Is a pure Java web browser practical?

426    Asked by AlanTaylor in Java , Asked on Oct 13, 2022

I know that a Java web browser is possible, but is it practical? I've seen the Lobo project and must admit I am impressed, but from what I've gathered it seems that development stopped in 2009. Would a browser coded in pure Java (no WebKit java bindings of any type) be able to compete with those among the ranks of Chrome or Firefox, or would it be inherently slower, hindering the user?

Answered by Amit Sinha

The programming language is, most likely, not going to be the stumbling block. The JVM's mandatory memory management may be a disadvantage in some performance-critical parts (e.g. memory hunger; but then, Java's GC might actually be better at preventing memory leaks than anything you could roll yourself), and there are a few extra security concerns, but other than that, I see no obvious show stoppers.

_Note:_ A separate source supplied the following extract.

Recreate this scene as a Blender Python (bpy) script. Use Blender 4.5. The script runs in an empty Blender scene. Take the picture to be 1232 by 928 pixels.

However, The Java web browser on the scale of Firefox or Chromium is a massive undertaking, and both projects have a huge body of experience behind them - Mozilla builds upon decades of browser building (and some famous failures), and Chrome/Chromium has both Google and Apple (a major force in the development of WebKit) behind it and absorbed a lot of knowledge and experience from KDE and other large rock-solid Open Source projects. Both additionally make use of dozens of battle-proven libraries, not only render engines, but all sorts of things. Vector graphics, font rendering, parsing, XML DOM Tree manipulation, networking, caching, cryptography, the list goes on and on, and you don't want to reinvent all those wheels yourself, because they are hard to do and easy to get wrong. In short, building an industry-strength web browser is pretty damn hard, and that's the reason there are only a handful of success stories in this arena. The programming language has relatively little to do with it, although C and C++ are at an advantage, both technically and socially.